I have always given it as my decided opinion that no nation has a right to intermeddle in the internal concerns of another; that every one had a right to form and adopt whatever government they liked best to live under themselves; and that if this country could, consistent with its engagements, maintain a strict neutrality and thereby preserve peace, it was bound to do so by motives of policy, interest, and every other consideration.


— George Washington in a letter to James Monroe, 25 August 1796.
(6) Survive until we win


“My vision of the course of the Arab war was still purblind. I had not seen that the preaching was victory and the fighting a delusion.”

— From T. E. Lawrence’s Seven Pillars of Wisdom, Chapter 30.


How to survive — even prosper — in the 21st century? Let’s work to build the best possible America. That does not mean autarky. We can help others with advice and charity, or help others with their wars.


The home court advantage is decisive in 4GW. The next posts describe how defense can win for us at lower cost in money and blood than our endless foreign wars. That means having a strong homeland security apparatus, excellent global intelligence about our potential enemies, and an offensive capability (used when needed). Time is our greatest ally, which is why you should bet on the West to win the clash of civilizations.

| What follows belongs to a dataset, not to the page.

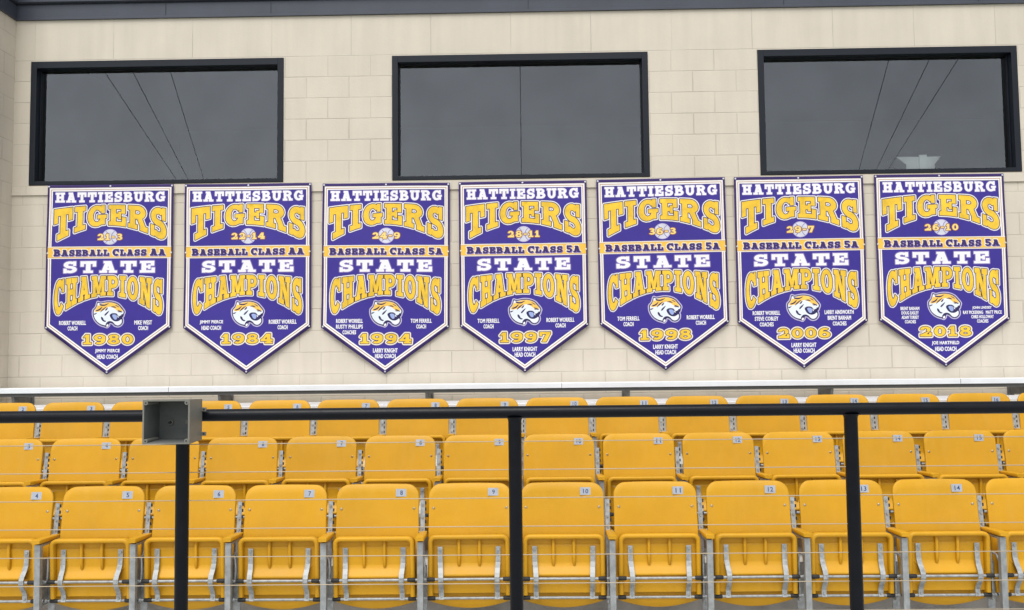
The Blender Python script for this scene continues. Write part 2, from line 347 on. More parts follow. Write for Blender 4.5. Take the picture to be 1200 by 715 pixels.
# ------------------------------------------------------------------ counter rail along the wall
cr = empty('counter_rail', (0, 8.5, 1.2)); tag(cr, 'long bright aluminium counter rail on brackets below the banners', 'rail')
pl = MB(); CX0, CX1 = XL+.004, 6.5
pf = [(8.400,1.260),(8.400,1.303),(8.404,1.307),(8.640,1.307),(8.640,1.260),(8.634,1.260),(8.634,1.300),(8.406,1.300),(8.406,1.260)]
vs_ = [(x, y, z) for x in (CX0, CX1) for y, z in pf]; n_ = len(pf)
pl.add(vs_, [(i, (i+1) % n_, n_+(i+1) % n_, n_+i) for i in range(n_)])
o = pl.build('plank', M['alu'], cr); o.matrix_parent_inverse = cr.matrix_world.inverted(); o.parent = cr
o.location = -cr.location
for x in (-3.35, .31, 3.97):
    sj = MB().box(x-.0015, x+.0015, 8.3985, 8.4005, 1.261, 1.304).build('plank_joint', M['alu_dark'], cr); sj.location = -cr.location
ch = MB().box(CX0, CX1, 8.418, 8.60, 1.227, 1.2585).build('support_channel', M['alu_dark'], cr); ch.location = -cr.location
for x in (-4.83, -2.885, -.945, .930, 2.805, 4.60):
    b = MB(); pts = [(8.425, 1.226), (8.70, 1.226), (8.74, 1.205), (8.74, 1.150), (8.66, 1.150), (8.50, 1.158), (8.44, 1.175)]
    n_ = len(pts); vv = [(x+dx, y, z) for dx in (-.012, .012) for y, z in pts]
    b.add(vv, [tuple(range(n_))[::-1], tuple(range(n_, 2*n_))] + [(i, (i+1) % n_, n_+(i+1) % n_, n_+i) for i in range(n_)])
    b.box(x-.03, x+.03, 8.735, 8.749, 1.10, 1.226)
    q = b.build('bracket', M['bracket'], cr); q.location = -cr.location
# low beam behind the back row
bm_ = MB().box(-5.0, 6.5, 7.34, 7.40, 1.100, 1.172, 0, .004); bm_.box(-5.0, 6.5, 7.352, 7.40, 1.174, 1.196)
tag(bm_.build('backing_beam', M['alu']), 'low pale metal beam running behind the back row of seats', 'beam')

# ------------------------------------------------------------------ slab letters
def rc(a, b, c, d): return [(a, b), (c, b), (c, d), (a, d)]
def arc(cx, cy, rx_, ry_, a0, a1, tx, ty, n=None):
    n = n or max(3, int(abs(a1-a0)/18)); out = []
    for i in range(n):
        q = []
        for a, o in ((a0+(a1-a0)*i/n, 1), (a0+(a1-a0)*(i+1)/n, 1), (a0+(a1-a0)*(i+1)/n, 0), (a0+(a1-a0)*i/n, 0)):
            a = R(a); k = (rx_, ry_) if o else (rx_-tx, ry_-ty); q.append((cx+k[0]*math.cos(a), cy+k[1]*math.sin(a)))
        out.append(q)
    return out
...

What to do with rogue nations? Developing global diplomatic mechanisms to punish them should be our primary foreign policy goal in the 21st century. Containment won the Cold War but more proactive methods are needed our ever-shrinking world.


What about non-state actors, perhaps the most serious 4GW threat in this century. Our failures in the WoT show that conventional warfare is ineffective against them. Let’s deal with insurgents as criminals, as the Founders provided for in Article One Section 8 of the Constitution. That’s how pirates were legally hung high when caught.


“One or two of them, perhaps, it would be wiser to kill without malice in a friendly and frank manner; for there are bipeds, just as there are quadrupeds, who are too dangerous to be left unchained and unmuzzled; and these cannot fairly expect to have other men’s lives wasted in the work of watching them.”


— From George Bernard Shaw’s “Man and Superman” (1903).